No sooner had we returned to our quarters on our first evening in Delphi, and begun to read the register of people who had visited the house in the past, than, just as we were noticing the name of Bayard Taylor, a peal of thunder reverberated through the great gorge, followed by peal on peal, with rain and lightning, lasting nearly all night. It was so impressive that we wished to expose ourselves to the rain in order the better to see and hear. A sheltering roof, however, was the best place from which to enjoy the storm as much as was possible while disturbed by thoughts of the poor villagers, exposed to further sufferings and fears. He who has not seen Delphi in a thunder-storm has not seen it in all its majesty. It seems made for such spectacles.
The excavations inaugurated by the French School at Athens, soon after our visit, have changed the aspect of Delphi in many respects. As the work has proceeded, I have made annual pilgrimages thither. While one finds the results of intense interest, and sees each year some additional important building brought to light, temple upon temple, the theatre, the stadion, the numerous treasuries of the different cities of Greece with their sculptured adornment, it is still the place itself that impresses one most of all. If one walks through the ruins just at night-fall, one need not ask why the Greeks considered this spot sacred. It is in itself “an awful place.” Olympia lies in a charming sunny valley. It was as appropriate to the brilliant games that were held there as was Delphi to the deep religious transactions and the awful oracle that spoke the doom of men and states. There were games at Delphi, as there was religion at Olympia; but at Olympia the games became at least as prominent as the worship of Father Zeus, while at Delphi it was always religion that was paramount.
It would be contrary to the plan of this book to describe in full the excavations of Delphi. It may be said that the results were in some ways disappointing to some people. From certain passages in ancient authors sprung a belief that statues in Delphi might be as “thick as hops.” The five hundred bronze statues that Nero is said to have carried away must have made only a small hole in the total number of seventy-three thousand reported by Pliny to have been still remaining in his time. Even if one suspects an error in the text, we know that Demetrios of Phaleron, who passed for a fairly modest man, had three hundred and sixty statues erected to him at Athens during the short time in which he directed the affairs of Athens. And taking this as a sample of the way statues multiplied, we can the more readily swallow Pliny’s numerals. At any rate, Delphi is classed by him with Olympia and Athens as the third of the places where statues most abounded. But, for many years after Pliny’s time, Delphi doubtless lay open to plunder. The bronzes were melted up and the marbles made into lime.

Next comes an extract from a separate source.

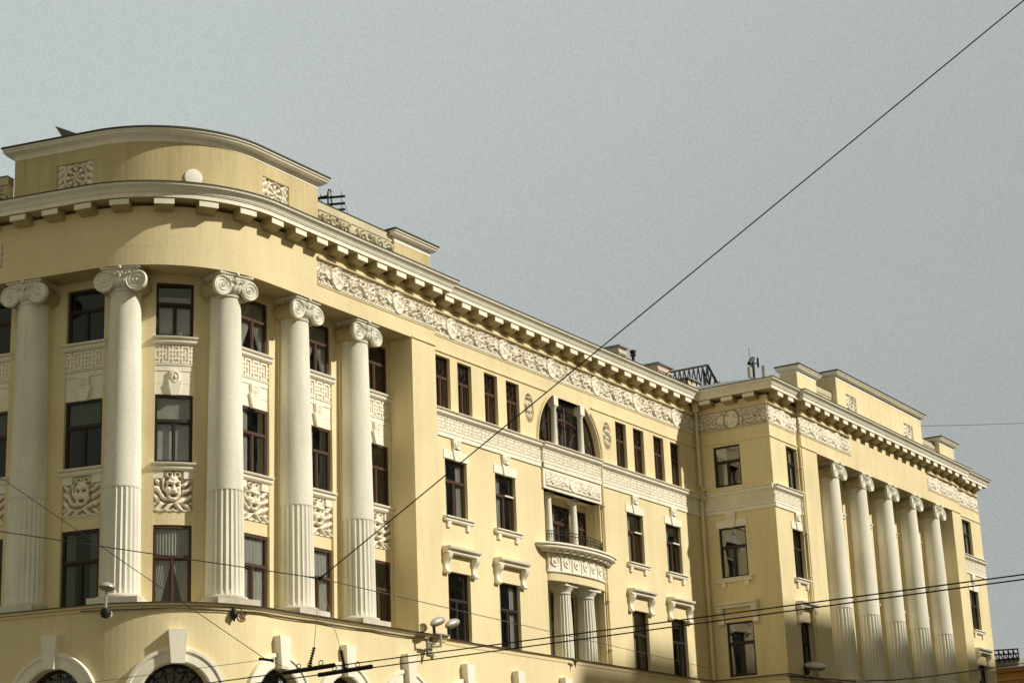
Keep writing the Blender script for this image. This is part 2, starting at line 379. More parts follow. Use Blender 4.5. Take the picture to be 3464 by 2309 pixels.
# --- lower storey below the ledge
AR = [-13.83, -10.31, -6.95, -3.10, .65, 4.05, 7.5]
w = MB()
sheet(w, A, -18, 9.9, -ZG, ZL - .1, .05, [(c - 1.07, c + 1.07, 2.2, 7.07, 'arch') for c in AR], -.35)
P(w, 'wall', 'wall', label='yellow ground storey wall of the rounded corner')
w = MB()
ARC2 = [57.15, 60.6, 64.05, 67.5, 70.9, 74.35]
sheet(w, Cn, 55.5, XW, -ZG, ZL - .1, .08, [(c - 1.07, c + 1.07, 2.2, 7.07, 'arch') for c in ARC2], -.35)
w.add([(55.5, 37.65, -ZG), (55.5, 37.92, -ZG), (55.5, 37.92, ZL - .1), (55.5, 37.65, ZL - .1)], [(0, 1, 2, 3)])
ARC3 = [79.6, 83.25, 86.7, 90.2, 93.7, 97.2, 100.4, 104.0]
sheet(w, Ws, -38.0, -YW + .05, -ZG, ZL - .1, .05, [], -.3)
sheet(w, Wf, XW - .05, XR, -ZG, ZL - .1, .05, [(c - 1.07, c + 1.07, 2.2, 7.07, 'arch') for c in ARC3], -.35)
w.add([(XR, YW, -ZG), (XR, 50, -ZG), (XR, 50, ZL), (XR, YW, ZL)], [(0, 1, 2, 3)])
P(w, 'wall', 'wall', label='yellow ground storey wall under the ledge')

# --- ledge over the ground storey
LP = arcpts(-18.0) + [(55.5, 37.7), (55.5, 38.0), (XW, 38.0), (XW, YW), (XR, YW), (XR, 50)]
w = MB()
def ledge_prof(e): return [(-1.6, ZL - .12), (e - .05, ZL - .10), (e - .02, ZL - .05), (e + .0, ZL - .045), (e + .0, ZL - .0), (-1.6, ZL + .01)]
sweep(w, arcpts(-18.0) + [(55.5, 37.7)], ledge_prof(.2)); sweep(w, [(55.5, 38.0), (XW + .0, 38.0)], ledge_prof(.13))
sweep(w, [(XW, 38.0), (XW, YW), (XR, YW), (XR, 50)], ledge_prof(.12))
P(w, 'ledge', 'wall')
w = MB()
sweep(w, arcpts(-18.0) + [(55.5, 37.7)], [(-.1, ZL + .012), (.23, ZL - .03), (.235, ZL + .0), (-.1, ZL + .03)]); sweep(w, [(55.5, 38.0), (XW, 38.0)], [(-.01, ZL + .012), (.16, ZL - .03), (.165, ZL), (-.01, ZL + .03)])
sweep(w, [(XW, 38.0), (XW, YW), (XR, YW), (XR, 50)], [(-.01, ZL + .012), (.15, ZL - .03), (.155, ZL), (-.01, ZL + .03)])
P(w, 'ledge_flashing', 'gutter')
w = MB()
sweep(w, arcpts(-18.0) + [(55.5, 37.7)], [(.0, ZL - .2), (.09, ZL - .2), (.12, ZL - .12), (.0, ZL - .12)])
sweep(w, [(55.5, 38.0), (XW, 38.0)], [(.0, ZL - .2), (.1, ZL - .2), (.11, ZL - .12), (.0, ZL - .12)])
sweep(w, [(XW, 38.0), (XW, YW), (XR, YW)], [(.0, ZL - .2), (.08, ZL - .2), (.1, ZL - .12), (.0, ZL - .12)])
P(w, 'ledge_moulding', 'wall')

# --- entablature ----------------------------------------------------------------
w = MB()
sweep(w, EP, [(-1.5, ZS), (0.0, ZS), (0.0, ZF0), (-.07, ZF0), (-.07, ZF1), (0, ZF1), (0, 21.62), (-1.5, 21.62)], closed=False)
# plain parts of the frieze come out flush with the architrave
box(w, A, -18, 2.85, ZF0 - .0, ZF1, -.2, .002)
box(w, Wp, 86.6, 97.4, ZF0, ZF1, -.2, .002)
# fillet shadow line under the architrave on piers and walls
P(w, 'entablature', 'wall')
w = MB()
for F, a, b in ((Lp, 54.0, 55.5), (Cn, 55.5, 63.9), (Cn, 67.5, XW), (Wf, XW, 80.5), (Wp, 80.5, 82.25), (Wp, 101, 102.4), (Wf, 102.4, XR), (Ws, -38, -YW)):
    w = MB(); box(w, F, a, b, ZS - .001, ZS + .06, -.02, .045); P(w, 'moulding', 'wall')
for F, a, b in ((Lp, 48.45, 55.5), (Cn, 55.5, XW), (Ws, -38, -YW), (Wf, XW, 80.5), (Wp, 80.5, 86.6), (Wp, 97.4, 102.4), (Wf, 102.4, XR)):
    w = MB(); box(w, F, a, b, ZF0 - .035, ZF0 + .005, -.02, .025); P(w, 'moulding', 'wall')
    w = MB(); box(w, F, a, b, ZF1 - .01, ZF1 + .07, -.02, .09); P(w, 'moulding', 'wall')

# cornice
w = MB()
cor = [(-.5, 21.775), (.44, 21.775), (.47, 21.75), (.50, 21.75), (.50, 21.90), (.53, 21.905), (.53, 21.935), (.55, 21.94), (.565, 21.985), (.60, 22.04), (.66, 22.09), (.70, 22.12), (.70, 22.16), (.715, 22.165), (.715, 22.19), (-.5, 22.3)]
sweep(w, EP, cor)
P(w, 'cornice', 'trim')
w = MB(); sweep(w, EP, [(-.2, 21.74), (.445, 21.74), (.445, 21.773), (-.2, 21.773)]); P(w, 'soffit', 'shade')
w = MB()
sweep(w, EP, [(.60, 22.205), (.735, 22.192), (.735, 22.225), (.60, 22.245)])
P(w, 'gutter', 'gutter')
# little bead course carved under the crown
w = MB()
sweep(w, EP, [(.45, 21.62), (.45, 21.62), (.02, 21.6), (.02, 21.745), (.45, 21.745)]) if False else None
# mutules, one mesh each
def mutule(F, a):
    m = MB(); hw = .28
    prof = [(0.0, 21.42), (.2, 21.45), (.46, 21.535), (.47, 21.69), (.44, 21.70), (.44, 21.77), (0.0, 21.76)]
    extr(m, F, prof, a - hw, a + hw)
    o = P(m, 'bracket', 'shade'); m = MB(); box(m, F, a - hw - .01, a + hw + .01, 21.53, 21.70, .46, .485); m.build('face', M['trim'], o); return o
for a in (-15.9, -14.7, -13.45, -12.2, -10.95, -9.75, -8.5, -7.3, -6.1, -4.95, -3.65, -2.35, -1.05, .17, 1.40, 2.56, 3.70, 4.85, 6.0, 7.18, 8.33, 9.48): mutule(A, a)
x = 56.3
while x < 76.6: mutule(Cn, x); x += 1.155
for a in (-37.2, -36.05, -34.95): mutule(Ws, a)
for x in (77.9, 79.05): mutule(Wf, x)
x = 80.55
while x < 102.4: mutule(Wp, x); x += 1.143
for x in (103.4, 104.5, 105.6): mutule(Wf, x)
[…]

The yield of statues from the excavations has, it is true, been smaller than many expected it to be. But it would be most absurd to say that the work has been disappointing. The bronze charioteer alone, probably a subsidiary figure in the group dedicated by a member of the Syracusan family, Gelon, Hieron, Polyzalos, would have set the stamp of success upon the enterprise. And, apart from this, there is a whole museum full of statuary of the utmost importance in the history of sculpture. Tombs of the Mycenæan period with rich contents have also added to the interest of the excavations, more important in some aspects than those of Olympia. It will be years before the enormous quantity of inscriptions can be published.
The French excavators are to be congratulated upon the ease with which they got rid of their earth. Their dumping-cars were easily brought to the edge of the gorge of the Pleistos, and the contents shot down thousands of feet, never to trouble them more. How I have envied them when working at Corinth, where one of the chief difficulties has been to find a proper dumping-place for the enormous deposit of from twenty to thirty feet of earth. At Olympia, also, the brook Kladeos was very serviceable in carrying off the dump. It is a pity that one cannot always find an excavation site close by a serviceable river.